• _YOUR INSTRUCTIONS_
Return all of the data exactly as given.

• _PROVIDED DATA_
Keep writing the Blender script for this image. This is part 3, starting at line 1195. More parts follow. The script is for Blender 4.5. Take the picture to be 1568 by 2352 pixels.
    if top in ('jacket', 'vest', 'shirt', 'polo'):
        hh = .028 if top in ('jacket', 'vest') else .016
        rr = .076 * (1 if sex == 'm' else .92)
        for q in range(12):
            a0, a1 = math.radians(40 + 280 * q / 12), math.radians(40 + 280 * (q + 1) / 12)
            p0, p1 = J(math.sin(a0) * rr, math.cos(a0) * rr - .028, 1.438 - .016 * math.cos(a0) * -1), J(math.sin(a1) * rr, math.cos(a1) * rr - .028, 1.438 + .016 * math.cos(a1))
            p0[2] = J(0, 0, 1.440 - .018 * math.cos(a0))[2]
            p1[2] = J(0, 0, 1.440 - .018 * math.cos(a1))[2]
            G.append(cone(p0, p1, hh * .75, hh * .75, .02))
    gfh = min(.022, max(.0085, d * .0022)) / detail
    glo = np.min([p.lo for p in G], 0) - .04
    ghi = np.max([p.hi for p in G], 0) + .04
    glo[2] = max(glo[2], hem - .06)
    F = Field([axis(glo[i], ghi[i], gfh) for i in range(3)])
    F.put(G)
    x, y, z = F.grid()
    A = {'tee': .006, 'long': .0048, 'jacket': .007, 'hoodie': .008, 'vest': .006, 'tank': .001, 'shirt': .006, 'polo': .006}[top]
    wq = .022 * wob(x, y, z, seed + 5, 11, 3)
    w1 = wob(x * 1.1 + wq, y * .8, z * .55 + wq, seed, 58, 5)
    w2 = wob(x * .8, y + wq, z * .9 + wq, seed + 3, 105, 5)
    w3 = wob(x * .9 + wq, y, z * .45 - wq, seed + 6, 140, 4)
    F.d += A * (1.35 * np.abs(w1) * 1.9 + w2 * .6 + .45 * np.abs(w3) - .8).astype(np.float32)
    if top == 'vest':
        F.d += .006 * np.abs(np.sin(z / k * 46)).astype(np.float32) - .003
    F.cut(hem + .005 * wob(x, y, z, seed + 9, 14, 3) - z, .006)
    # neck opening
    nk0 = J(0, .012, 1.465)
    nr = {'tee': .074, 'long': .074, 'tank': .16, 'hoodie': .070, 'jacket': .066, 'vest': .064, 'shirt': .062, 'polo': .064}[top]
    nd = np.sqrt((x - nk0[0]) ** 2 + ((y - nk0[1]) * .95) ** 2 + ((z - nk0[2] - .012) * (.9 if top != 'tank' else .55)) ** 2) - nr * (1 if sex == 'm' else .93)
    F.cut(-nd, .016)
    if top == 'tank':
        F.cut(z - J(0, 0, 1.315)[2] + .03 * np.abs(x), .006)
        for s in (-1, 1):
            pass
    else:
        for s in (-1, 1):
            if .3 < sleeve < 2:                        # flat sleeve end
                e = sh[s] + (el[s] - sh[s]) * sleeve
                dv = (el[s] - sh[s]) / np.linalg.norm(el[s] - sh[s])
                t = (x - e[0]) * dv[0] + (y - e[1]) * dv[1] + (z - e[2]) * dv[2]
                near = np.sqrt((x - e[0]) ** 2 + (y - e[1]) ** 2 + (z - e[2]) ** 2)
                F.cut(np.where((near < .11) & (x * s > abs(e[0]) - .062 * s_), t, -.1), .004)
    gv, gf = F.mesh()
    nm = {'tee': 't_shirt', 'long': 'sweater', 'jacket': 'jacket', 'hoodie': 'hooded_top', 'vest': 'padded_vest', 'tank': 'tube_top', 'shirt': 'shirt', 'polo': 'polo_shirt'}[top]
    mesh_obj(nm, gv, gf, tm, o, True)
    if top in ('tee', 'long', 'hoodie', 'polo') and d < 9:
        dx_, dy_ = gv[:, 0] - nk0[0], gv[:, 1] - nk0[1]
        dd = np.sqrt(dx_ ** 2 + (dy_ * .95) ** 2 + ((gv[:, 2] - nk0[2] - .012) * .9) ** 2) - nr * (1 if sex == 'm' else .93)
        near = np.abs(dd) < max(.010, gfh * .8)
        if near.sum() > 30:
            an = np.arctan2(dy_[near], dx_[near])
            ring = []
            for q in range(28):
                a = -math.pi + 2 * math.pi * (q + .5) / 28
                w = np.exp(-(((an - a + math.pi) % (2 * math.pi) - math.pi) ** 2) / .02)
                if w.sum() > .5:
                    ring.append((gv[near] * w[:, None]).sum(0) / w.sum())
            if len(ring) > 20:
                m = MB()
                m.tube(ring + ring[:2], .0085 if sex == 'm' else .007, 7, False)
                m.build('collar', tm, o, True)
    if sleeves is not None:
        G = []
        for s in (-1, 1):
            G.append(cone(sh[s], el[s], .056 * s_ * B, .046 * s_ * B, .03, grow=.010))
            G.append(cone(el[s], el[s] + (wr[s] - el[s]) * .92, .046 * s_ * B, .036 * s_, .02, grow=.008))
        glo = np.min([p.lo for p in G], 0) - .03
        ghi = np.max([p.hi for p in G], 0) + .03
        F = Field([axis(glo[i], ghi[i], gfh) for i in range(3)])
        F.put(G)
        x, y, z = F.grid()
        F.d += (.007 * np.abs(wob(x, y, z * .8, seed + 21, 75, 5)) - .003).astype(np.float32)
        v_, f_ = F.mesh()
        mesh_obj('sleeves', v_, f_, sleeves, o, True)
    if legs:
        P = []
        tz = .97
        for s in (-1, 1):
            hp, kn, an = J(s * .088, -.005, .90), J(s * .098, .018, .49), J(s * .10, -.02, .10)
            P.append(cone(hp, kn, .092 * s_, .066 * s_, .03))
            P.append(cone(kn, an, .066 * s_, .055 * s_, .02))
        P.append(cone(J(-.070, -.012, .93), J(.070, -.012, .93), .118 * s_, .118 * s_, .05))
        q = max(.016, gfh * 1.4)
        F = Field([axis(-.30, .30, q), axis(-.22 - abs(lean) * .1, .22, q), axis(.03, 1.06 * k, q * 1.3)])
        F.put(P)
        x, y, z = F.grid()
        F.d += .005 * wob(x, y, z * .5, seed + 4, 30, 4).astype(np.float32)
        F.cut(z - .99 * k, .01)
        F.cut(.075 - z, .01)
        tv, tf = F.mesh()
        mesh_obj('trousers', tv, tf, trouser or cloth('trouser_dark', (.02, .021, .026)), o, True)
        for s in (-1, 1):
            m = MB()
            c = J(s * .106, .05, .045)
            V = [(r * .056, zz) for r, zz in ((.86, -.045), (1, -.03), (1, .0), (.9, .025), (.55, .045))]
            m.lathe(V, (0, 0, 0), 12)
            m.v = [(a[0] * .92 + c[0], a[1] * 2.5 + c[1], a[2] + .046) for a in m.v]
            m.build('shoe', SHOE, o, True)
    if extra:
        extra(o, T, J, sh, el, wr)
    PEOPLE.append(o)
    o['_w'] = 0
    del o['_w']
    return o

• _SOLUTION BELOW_
Keep writing the Blender script for this image. This is part 3, starting at line 1195. More parts follow. The script is for Blender 4.5. Take the picture to be 1568 by 2352 pixels.
    if top in ('jacket', 'vest', 'shirt', 'polo'):
        hh = .028 if top in ('jacket', 'vest') else .016
        rr = .076 * (1 if sex == 'm' else .92)
        for q in range(12):
            a0, a1 = math.radians(40 + 280 * q / 12), math.radians(40 + 280 * (q + 1) / 12)
            p0, p1 = J(math.sin(a0) * rr, math.cos(a0) * rr - .028, 1.438 - .016 * math.cos(a0) * -1), J(math.sin(a1) * rr, math.cos(a1) * rr - .028, 1.438 + .016 * math.cos(a1))
            p0[2] = J(0, 0, 1.440 - .018 * math.cos(a0))[2]
            p1[2] = J(0, 0, 1.440 - .018 * math.cos(a1))[2]
            G.append(cone(p0, p1, hh * .75, hh * .75, .02))
    gfh = min(.022, max(.0085, d * .0022)) / detail
    glo = np.min([p.lo for p in G], 0) - .04
    ghi = np.max([p.hi for p in G], 0) + .04
    glo[2] = max(glo[2], hem - .06)
    F = Field([axis(glo[i], ghi[i], gfh) for i in range(3)])
    F.put(G)
    x, y, z = F.grid()
    A = {'tee': .006, 'long': .0048, 'jacket': .007, 'hoodie': .008, 'vest': .006, 'tank': .001, 'shirt': .006, 'polo': .006}[top]
    wq = .022 * wob(x, y, z, seed + 5, 11, 3)
    w1 = wob(x * 1.1 + wq, y * .8, z * .55 + wq, seed, 58, 5)
    w2 = wob(x * .8, y + wq, z * .9 + wq, seed + 3, 105, 5)
    w3 = wob(x * .9 + wq, y, z * .45 - wq, seed + 6, 140, 4)
    F.d += A * (1.35 * np.abs(w1) * 1.9 + w2 * .6 + .45 * np.abs(w3) - .8).astype(np.float32)
    if top == 'vest':
        F.d += .006 * np.abs(np.sin(z / k * 46)).astype(np.float32) - .003
    F.cut(hem + .005 * wob(x, y, z, seed + 9, 14, 3) - z, .006)
    # neck opening
    nk0 = J(0, .012, 1.465)
    nr = {'tee': .074, 'long': .074, 'tank': .16, 'hoodie': .070, 'jacket': .066, 'vest': .064, 'shirt': .062, 'polo': .064}[top]
    nd = np.sqrt((x - nk0[0]) ** 2 + ((y - nk0[1]) * .95) ** 2 + ((z - nk0[2] - .012) * (.9 if top != 'tank' else .55)) ** 2) - nr * (1 if sex == 'm' else .93)
    F.cut(-nd, .016)
    if top == 'tank':
        F.cut(z - J(0, 0, 1.315)[2] + .03 * np.abs(x), .006)
        for s in (-1, 1):
            pass
    else:
        for s in (-1, 1):
            if .3 < sleeve < 2:                        # flat sleeve end
                e = sh[s] + (el[s] - sh[s]) * sleeve
                dv = (el[s] - sh[s]) / np.linalg.norm(el[s] - sh[s])
                t = (x - e[0]) * dv[0] + (y - e[1]) * dv[1] + (z - e[2]) * dv[2]
                near = np.sqrt((x - e[0]) ** 2 + (y - e[1]) ** 2 + (z - e[2]) ** 2)
                F.cut(np.where((near < .11) & (x * s > abs(e[0]) - .062 * s_), t, -.1), .004)
    gv, gf = F.mesh()
    nm = {'tee': 't_shirt', 'long': 'sweater', 'jacket': 'jacket', 'hoodie': 'hooded_top', 'vest': 'padded_vest', 'tank': 'tube_top', 'shirt': 'shirt', 'polo': 'polo_shirt'}[top]
    mesh_obj(nm, gv, gf, tm, o, True)
    if top in ('tee', 'long', 'hoodie', 'polo') and d < 9:
        dx_, dy_ = gv[:, 0] - nk0[0], gv[:, 1] - nk0[1]
        dd = np.sqrt(dx_ ** 2 + (dy_ * .95) ** 2 + ((gv[:, 2] - nk0[2] - .012) * .9) ** 2) - nr * (1 if sex == 'm' else .93)
        near = np.abs(dd) < max(.010, gfh * .8)
        if near.sum() > 30:
            an = np.arctan2(dy_[near], dx_[near])
            ring = []
            for q in range(28):
                a = -math.pi + 2 * math.pi * (q + .5) / 28
                w = np.exp(-(((an - a + math.pi) % (2 * math.pi) - math.pi) ** 2) / .02)
                if w.sum() > .5:
                    ring.append((gv[near] * w[:, None]).sum(0) / w.sum())
            if len(ring) > 20:
                m = MB()
                m.tube(ring + ring[:2], .0085 if sex == 'm' else .007, 7, False)
                m.build('collar', tm, o, True)
    if sleeves is not None:
        G = []
        for s in (-1, 1):
            G.append(cone(sh[s], el[s], .056 * s_ * B, .046 * s_ * B, .03, grow=.010))
            G.append(cone(el[s], el[s] + (wr[s] - el[s]) * .92, .046 * s_ * B, .036 * s_, .02, grow=.008))
        glo = np.min([p.lo for p in G], 0) - .03
        ghi = np.max([p.hi for p in G], 0) + .03
        F = Field([axis(glo[i], ghi[i], gfh) for i in range(3)])
        F.put(G)
        x, y, z = F.grid()
        F.d += (.007 * np.abs(wob(x, y, z * .8, seed + 21, 75, 5)) - .003).astype(np.float32)
        v_, f_ = F.mesh()
        mesh_obj('sleeves', v_, f_, sleeves, o, True)
    if legs:
        P = []
        tz = .97
        for s in (-1, 1):
            hp, kn, an = J(s * .088, -.005, .90), J(s * .098, .018, .49), J(s * .10, -.02, .10)
            P.append(cone(hp, kn, .092 * s_, .066 * s_, .03))
            P.append(cone(kn, an, .066 * s_, .055 * s_, .02))
        P.append(cone(J(-.070, -.012, .93), J(.070, -.012, .93), .118 * s_, .118 * s_, .05))
        q = max(.016, gfh * 1.4)
        F = Field([axis(-.30, .30, q), axis(-.22 - abs(lean) * .1, .22, q), axis(.03, 1.06 * k, q * 1.3)])
        F.put(P)
        x, y, z = F.grid()
        F.d += .005 * wob(x, y, z * .5, seed + 4, 30, 4).astype(np.float32)
        F.cut(z - .99 * k, .01)
        F.cut(.075 - z, .01)
        tv, tf = F.mesh()
        mesh_obj('trousers', tv, tf, trouser or cloth('trouser_dark', (.02, .021, .026)), o, True)
        for s in (-1, 1):
            m = MB()
            c = J(s * .106, .05, .045)
            V = [(r * .056, zz) for r, zz in ((.86, -.045), (1, -.03), (1, .0), (.9, .025), (.55, .045))]
            m.lathe(V, (0, 0, 0), 12)
            m.v = [(a[0] * .92 + c[0], a[1] * 2.5 + c[1], a[2] + .046) for a in m.v]
            m.build('shoe', SHOE, o, True)
    if extra:
        extra(o, T, J, sh, el, wr)
    PEOPLE.append(o)
    o['_w'] = 0
    del o['_w']
    return o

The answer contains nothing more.